## Brief
Write out, word for word, the stretch of lines beginning at the one with "Reconstruct this image" and ending at the one with "SC.camera = camo", omitting the images.

## Records for this exercise
-----

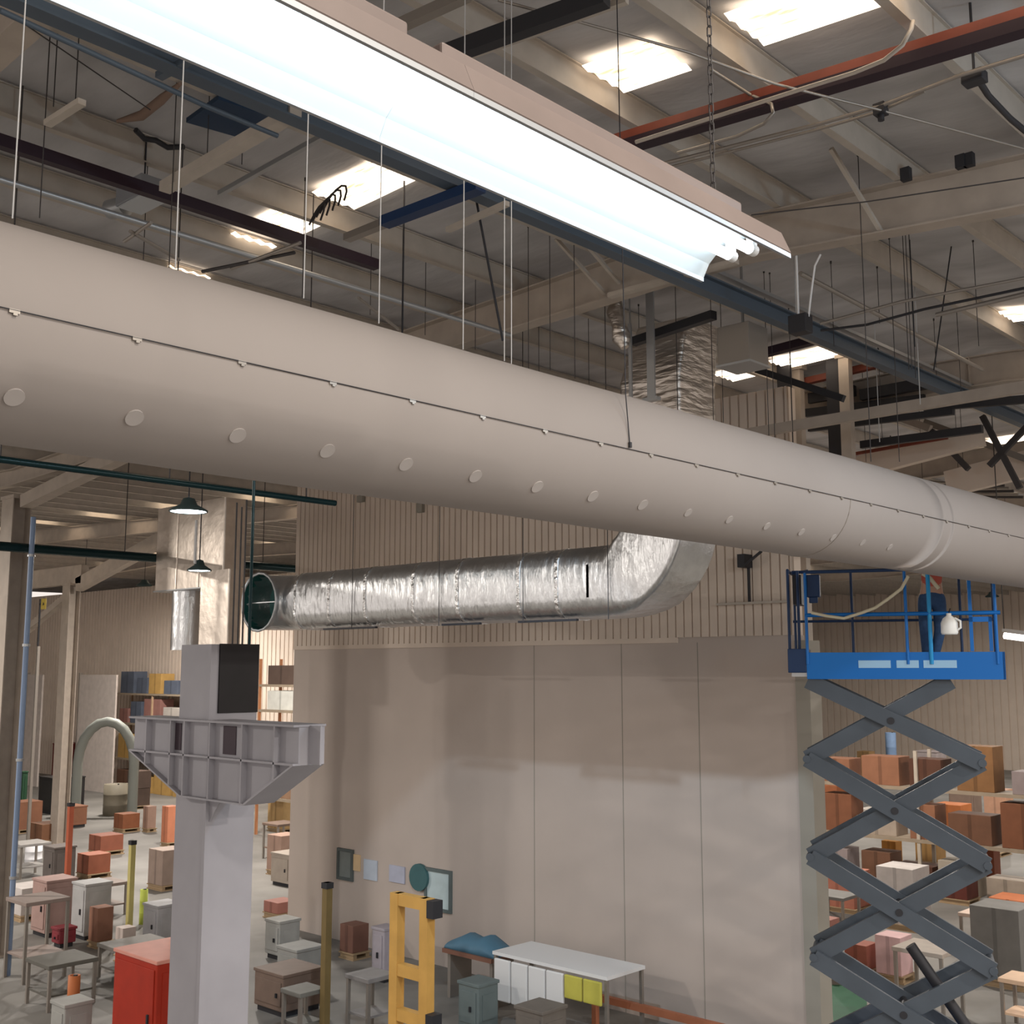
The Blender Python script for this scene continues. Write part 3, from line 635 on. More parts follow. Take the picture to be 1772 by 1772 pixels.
# dark junction box and its white cables near (1385, 560)
p = P(1387, 560, 1, 11.95); jb = thing('junction_box', 'dark junction box hanging between white cables below the big rafter', 'box', p)
MB().box(p.x-.13, p.x+.1, 11.86, 12.04, p.z-.12, p.z+.1).build('body', m_dark, jb, bevel=.01)
a_ = P(1378, 443, 1, 11.95); MB().tube([(a_.x, 11.95, p.z+.1), (a_.x, 11.95, a_.z)], .014, 6).build('left_cable', m_white, jb)
MB().tube([P(1399, 548, 1, 11.95), P(1404, 505, 1, 11.95), P(1410, 460, 1, 11.95), P(1420, 440, 1, 11.95)], .012, 6).build('right_cable', m_white, jb)
pipe('upper thin conduit below the big rafter at right', [(1420, 560), (1560, 522), (1790, 478)], .02, z=11.0)
pipe('lower thin conduit below the big rafter at right', [(1420, 572), (1500, 562), (1600, 535), (1790, 495)], .018, z=11.0, m=m_dark)
pipe('thin dark rail running down right below the big rafter, upper', [(1385, 473), (1500, 534), (1700, 640)], .03, z=11.3, m=m_cond)
pipe('grey pipe in the right hall crossing under far purlins', [(1620, 545), (1790, 505)], .03, z=11.0, m=m_cond)

# ================================================================== HANGER RODS
rn = 0
def rod(u, v0, v1, x, r=.0055, m=m_rod, du=0, cls='dark'):
    """vertical rod through the pixel column u, between sight lines v0 and v1, in the plane X = x"""
    global rn
    p = P(u, (v0+v1)/2, 0, x); rg_ = hypot(p.x, p.y)
    def zz(v): 
        q = P(u, v, 0, x); return 6.5+(q.z-6.5)*rg_/hypot(q.x, q.y)
    if v0 > 0 and cls == 'dark':
        t_ = P(u, v0, 2, 11.9)
        for _ in range(4): t_ = P(u, v0, 2, roofz(t_.x)-.12)
        p = t_; x = t_.x; rg_ = hypot(p.x, p.y); k_ = P(u, v1, 0, x); zb0 = 6.5+(k_.z-6.5)*rg_/hypot(k_.x, k_.y); zt0 = roofz(x)-.05
    else: zt0 = roofz(p.x)-.05; zb0 = zz(v1)
    
    q = MB().tube([(p.x, p.y, zb0), (p.x+du, p.y, zt0)], r, 5)
    q.tube([(p.x+du, p.y, zt0-.02), (p.x+du, p.y, zt0+.02)], r*2.4, 6)
    o = q.build('hanger_rod', m); RODS.append((u, o, cls)); return o
RODS = []
for u, v0, v1 in ((33, -5, 380), (313, 135, 465), (532, 190, 517), (660, 280, 560), (803, 335, 605), (873, 340, 625), (885, 350, 630)): rod(u, -5, v1, DX, .0038, m_lrod, 0, 'pale')
for u, v0, v1, x in ((88, 38, 380, -7.4), (101, 35, 186, -9), (139, 18, 178, -9), (255, 295, 450, -8.6), (306, 140, 470, -7.2), (363, 150, 268, -9.4), (422, 180, 285, -9.4), (528, 320, 515, -8), (643, 410, 545, -9), (737, 450, 580, -9), (823, 480, 605, -10), (914, 400, 640, -8), (932, 500, 645, -9), (951, 390, 640, -9),
                     (993, 395, 655, -8), (1018, 540, 665, -11), (1105, 535, 690, -9.2), (1168, 470, 720, -6.8), (1228, 455, 728, -7.4), (1246, 500, 735, -7.8), (1322, 478, 760, -8), (1332, 480, 765, -7.6), (1365, 540, 780, -9), (1366, 600, 790, -10)):
    rod(u, v0, v1, x)
for u, v0, v1, x in ((1485, 278, 800, -5.4), (1438, 462, 600, -6.6), (1518, 470, 560, -7), (1539, 420, 800, -6.2), (1562, 412, 640, -6.3), (1567, 412, 640, -6.2), (1573, 412, 655, -6.1), (1616, 560, 650, -6), (1684, 425, 600, -5.6), (1520, 610, 760, -8.4), (1655, 530, 700, -7), (1492, 640, 800, -9), (1541, 760, 825, -10), (1590, 700, 840, -9), (1650, 660, 850, -9), (1659, 660, 850, -9), (1697, 780, 855, -9), (1708, 780, 860, -9), (1735, 800, 870, -9)):
    rod(u, v0, v1, x)
for u, v0, v1, x in ((1376, 455, 540, -7.5), (1519, 620, 765, -8.5), (1589, 560, 700, -7)): rod(u, v0, v1, x, .008, m_lrod, 0, 'pale')
RODS.sort(key=lambda t: t[0]); cnt = {'dark': 0, 'pale': 0}
for u, o, c in RODS:
    side = 'left half' if u < 886 else 'right half'
    key = (c, side); cnt[key] = cnt.get(key, 0)+1
    tag(o, 'thin %s hanger rod, %s such from left in %s' % (c, ORD[cnt[key]-1], side), 'rod', 'hanger rods')
a_, b2 = P(822, 335, 0, -8), P(870, 590, 0, -8)
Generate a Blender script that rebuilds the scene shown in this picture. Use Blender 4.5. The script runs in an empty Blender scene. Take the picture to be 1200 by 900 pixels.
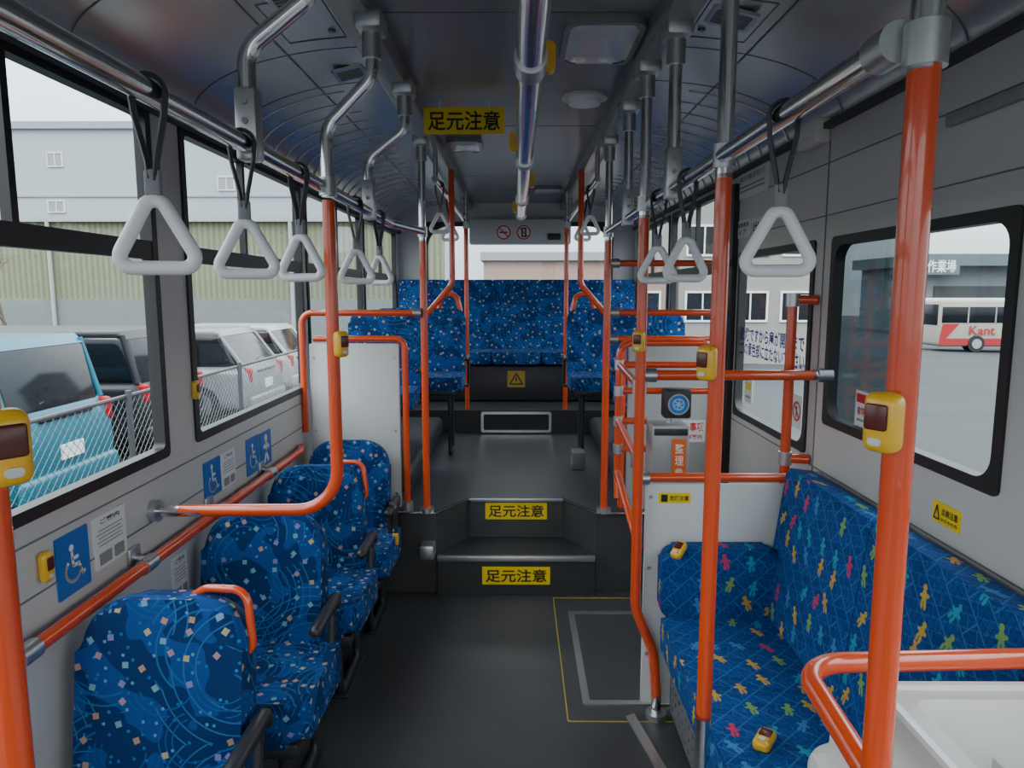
import bpy, bmesh, math, random
from mathutils import Vector, Matrix
random.seed(4)
PI=math.pi; rad=math.radians
C=bpy.context.scene.collection
# ---------------------------------------------------------------- camera
ZC=1.65; F=830.0
pitch=math.atan(108/F); yaw=math.atan(5/F)
cd=bpy.data.cameras.new('camera'); cam=bpy.data.objects.new('camera',cd); C.objects.link(cam)
cam.location=(0,0,ZC); cam.rotation_euler=(PI/2-pitch,0,yaw)
cd.sensor_width=36; cd.lens=36*F/1200; cd.clip_start=0.02; cd.clip_end=500
bpy.context.scene.camera=cam
RM=cam.rotation_euler.to_matrix()
def pt(px,py,X=None,Y=None,Z=None):
    d=RM@Vector((px-600,450-py,-F))
    if X is not None: t=X/d.x
    elif Y is not None: t=Y/d.y
    else: t=(Z-ZC)/d.z
    return Vector((d.x*t,d.y*t,ZC+d.z*t))
# ---------------------------------------------------------------- materials
class NG:
    def __init__(s,mat):
        s.t=mat.node_tree; s.n=s.t.nodes; s.l=s.t.links
    def new(s,typ,**k):
        n=s.n.new(typ)
        for a,b in k.items(): setattr(n,a,b)
        return n
    def put(s,sock,v):
        if isinstance(v,bpy.types.NodeSocket): s.l.new(v,sock)
        else: sock.default_value=v
    def m(s,op,a,b=None,c=None):
        n=s.new('ShaderNodeMath',operation=op); s.put(n.inputs[0],a)
        if b is not None: s.put(n.inputs[1],b)
        if c is not None: s.put(n.inputs[2],c)
        return n.outputs[0]
    def vm(s,op,a,b=None,scale=None):
        n=s.new('ShaderNodeVectorMath',operation=op); s.put(n.inputs[0],a)
        if b is not None: s.put(n.inputs[1],b)
        if scale is not None: s.put(n.inputs['Scale'],scale)
        return n.outputs['Value'] if op in('LENGTH','DISTANCE') else n.outputs[0]
    def mix(s,f,a,b):
        n=s.new('ShaderNodeMix',data_type='RGBA'); s.put(n.inputs[0],f); s.put(n.inputs[6],a); s.put(n.inputs[7],b)
        return n.outputs[2]
    def sep(s,v):
        n=s.new('ShaderNodeSeparateXYZ'); s.l.new(v,n.inputs[0]); return n.outputs
    def comb(s,x,y,z=0.0):
        n=s.new('ShaderNodeCombineXYZ'); s.put(n.inputs[0],x); s.put(n.inputs[1],y); s.put(n.inputs[2],z); return n.outputs[0]
def c4(c): return (c[0],c[1],c[2],1.0)
def pm(name,col,rough=.5,metal=0.0,var=.08,scale=6.0,bump=0.0,bscale=200.0,coat=0.0,spec=.5):
    m=bpy.data.materials.new(name); m.use_nodes=True; g=NG(m); b=g.n['Principled BSDF']
    tc=g.new('ShaderNodeTexCoord'); nz=g.new('ShaderNodeTexNoise'); nz.inputs['Scale'].default_value=scale; nz.inputs['Detail'].default_value=4
    g.l.new(tc.outputs['Object'],nz.inputs['Vector'])
    a=tuple(min(1,x*(1+var)) for x in col); d=tuple(x*(1-var) for x in col)
    g.put(b.inputs['Base Color'],g.mix(nz.outputs['Fac'],c4(d),c4(a)))
    b.inputs['Roughness'].default_value=rough; b.inputs['Metallic'].default_value=metal; b.inputs['Coat Weight'].default_value=coat; b.inputs['Specular IOR Level'].default_value=spec
    if bump:
        n2=g.new('ShaderNodeTexNoise'); n2.inputs['Scale'].default_value=bscale; g.l.new(tc.outputs['Object'],n2.inputs['Vector'])
        bp=g.new('ShaderNodeBump'); bp.inputs['Strength'].default_value=bump; bp.inputs['Distance'].default_value=.002
        g.l.new(n2.outputs['Fac'],bp.inputs['Height']); g.l.new(bp.outputs[0],b.inputs['Normal'])
    return m
def glassmat(name,tint,base=.03,k=.45):
    m=bpy.data.materials.new(name); m.use_nodes=True; g=NG(m); g.n.clear()
    o=g.new('ShaderNodeOutputMaterial'); t=g.new('ShaderNodeBsdfTransparent'); t.inputs[0].default_value=c4(tint)
    gl=g.new('ShaderNodeBsdfGlossy'); gl.inputs['Roughness'].default_value=.02; gl.inputs[0].default_value=(.8,.85,.9,1)
    lw=g.new('ShaderNodeLayerWeight'); lw.inputs[0].default_value=.5
    f=g.m('ADD',g.m('MULTIPLY',g.m('POWER',lw.outputs['Facing'],5.0),k),base)
    mx=g.new('ShaderNodeMixShader'); g.l.new(f,mx.inputs[0]); g.l.new(t.outputs[0],mx.inputs[1]); g.l.new(gl.outputs[0],mx.inputs[2])
    g.l.new(mx.outputs[0],o.inputs[0]); return m
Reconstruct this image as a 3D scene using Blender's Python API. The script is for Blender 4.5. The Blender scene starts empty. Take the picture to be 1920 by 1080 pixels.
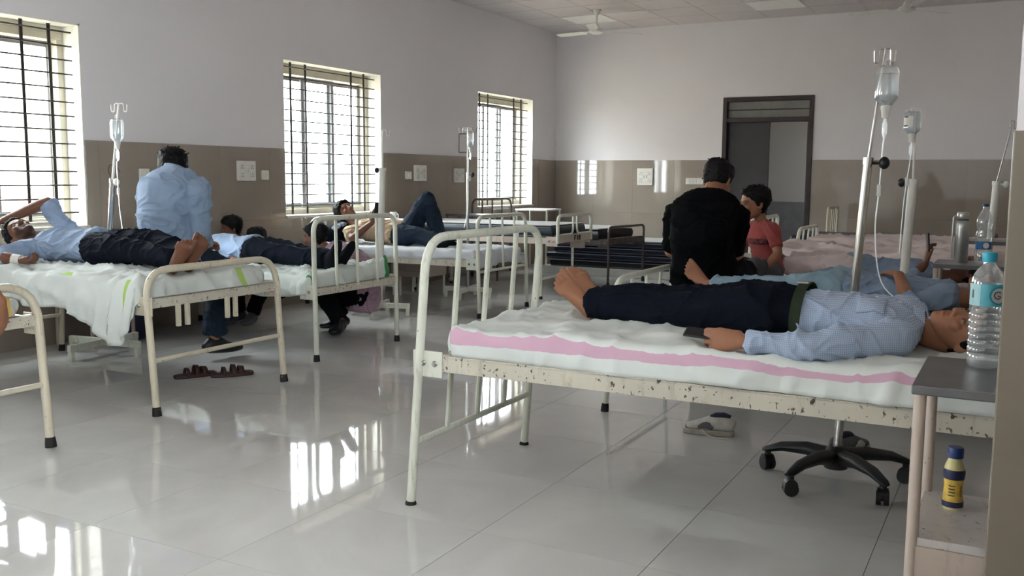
import bpy, bmesh, math, random
import numpy as np
from mathutils import Vector as V, Matrix as M, Quaternion

# ------------------------------------------------------------------ camera
SC = bpy.context.scene
COL = SC.collection
CAM_F, CAM_YAW, CAM_PITCH, CAM_ROLL, CAM_H = 1777.8, .49178, .11642, .0072246, 1.2
_fw = V((-math.sin(CAM_YAW)*math.cos(CAM_PITCH), math.cos(CAM_YAW)*math.cos(CAM_PITCH), -math.sin(CAM_PITCH)))
_r = V((math.cos(CAM_YAW), math.sin(CAM_YAW), 0)); _u = _r.cross(_fw)
_c, _s = math.cos(CAM_ROLL), math.sin(CAM_ROLL)
_r, _u = _c*_r+_s*_u, _c*_u-_s*_r
cam = bpy.data.cameras.new('camera'); camo = bpy.data.objects.new('camera', cam); COL.objects.link(camo)
cam.sensor_width = 36; cam.lens = CAM_F/1920*36; cam.clip_start = .02; cam.clip_end = 300
mw = M.Identity(4)
for i in range(3):
    mw[i][0] = _r[i]; mw[i][1] = _u[i]; mw[i][2] = -_fw[i]
mw[2][3] = CAM_H
camo.matrix_world = mw
SC.camera = camo

# ------------------------------------------------------------------ sky, daylight, exposure
SC.view_settings.view_transform = 'Standard'; SC.view_settings.look = 'None'
SC.view_settings.gamma = 1; SC.view_settings.use_curve_mapping = False
SC.view_settings.exposure = 1.35
world = bpy.data.worlds.new('sky'); SC.world = world; world.use_nodes = True
wn = world.node_tree.nodes; wl = world.node_tree.links
for n in list(wn): wn.remove(n)
wo = wn.new('ShaderNodeOutputWorld'); bg = wn.new('ShaderNodeBackground'); wl.new(bg.outputs[0], wo.inputs[0])
bg.inputs[0].default_value = (.90, .95, 1, 1); bg.inputs[1].default_value = 13.0
XW, YB, YF, XR, ZC = -6.0, 12.5, -4.6, 0.36, 3.24          # wall planes of the ward
DADO = 1.445
WIN = [(3.13, 4.64), (6.75, 8.26), (10.26, 11.77)]           # windows seen in the photograph (y range on the left wall)
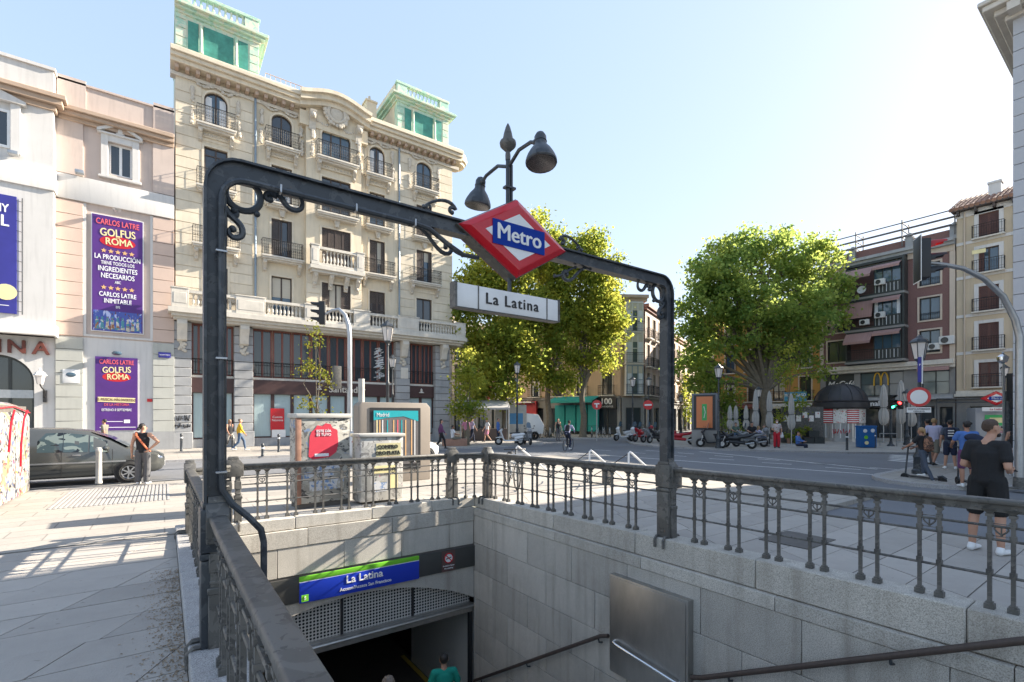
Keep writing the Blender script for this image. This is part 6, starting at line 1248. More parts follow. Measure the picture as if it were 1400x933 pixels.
# flower stand by the kiosk
x, y = ctr(1098, 33); t = thing('flower_stand', 'flower stand with plants and dark crates left of the kiosk', 'stall', (x, y, 0), -R(40))
for k, (u, z0) in enumerate(((.2, 0), (.9, 0), (.55, .45))): b = MB(); b.box(u - .33, -.35, z0, u + .33, .25, z0 + .06); b.box(u - .33, -.35, z0 + .06, u + .33, -.31, z0 + .42); b.box(u - .33, .21, z0 + .06, u + .33, .25, z0 + .42); b.box(u - .33, -.31, z0 + .06, u - .29, .21, z0 + .42); b.box(u + .29, -.31, z0 + .06, u + .33, .21, z0 + .42); b.build('crate', 'darkbay', t, smooth=False)
b = MB(); b.box(-1.2, .5, 0, 1.6, .6, 2.5); b.build('back_board', 'iron2', t, smooth=False)
for k in range(6): b = MB(); b.cbox((-.9 + k * .42, .47, 1.7 + .25 * (k % 2)), (.32, .02, .42)); b.build('magazine', MATS['kiosk_photos'], t, smooth=False)
for k in range(7):
    f = MB(); fx, fy, fz = rnd.uniform(-1.3, 1.0), rnd.uniform(-.4, .1), rnd.uniform(.25, .95); g_ = rnd
    for _ in range(90): p = Vector((fx + g_.gauss(0, .14), fy + g_.gauss(0, .12), fz + g_.gauss(0, .13))); a = Vector((g_.gauss(0, 1), g_.gauss(0, 1), g_.gauss(0, 1))).normalized() * .07; c = a.orthogonal().normalized() * .05; f.add([tuple(p - a), tuple(p + c), tuple(p + a), tuple(p - c)], [(0, 1, 2, 3)])
    f.build('plant', 'leafA', t, fix=False); f = MB(); f.lathe([(.09, 0), (.12, max(.1, fz - .12))], 8, (fx, fy, 0)); f.build('plant_pot', 'tile', t)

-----

## Problem solution
Reconstruct this image as a 3D scene using Blender's Python API. The script is for Blender 4.5. The Blender scene starts empty. Take the picture to be 1920 by 1080 pixels.
import bpy, bmesh, math, random
import numpy as np
from mathutils import Vector as V, Matrix as M, Quaternion

# ------------------------------------------------------------------ camera
SC = bpy.context.scene
COL = SC.collection
CAM_F, CAM_YAW, CAM_PITCH, CAM_ROLL, CAM_H = 1777.8, .49178, .11642, .0072246, 1.2
_fw = V((-math.sin(CAM_YAW)*math.cos(CAM_PITCH), math.cos(CAM_YAW)*math.cos(CAM_PITCH), -math.sin(CAM_PITCH)))
_r = V((math.cos(CAM_YAW), math.sin(CAM_YAW), 0)); _u = _r.cross(_fw)
_c, _s = math.cos(CAM_ROLL), math.sin(CAM_ROLL)
_r, _u = _c*_r+_s*_u, _c*_u-_s*_r
cam = bpy.data.cameras.new('camera'); camo = bpy.data.objects.new('camera', cam); COL.objects.link(camo)
cam.sensor_width = 36; cam.lens = CAM_F/1920*36; cam.clip_start = .02; cam.clip_end = 300
mw = M.Identity(4)
for i in range(3):
    mw[i][0] = _r[i]; mw[i][1] = _u[i]; mw[i][2] = -_fw[i]
mw[2][3] = CAM_H
camo.matrix_world = mw
SC.camera = camo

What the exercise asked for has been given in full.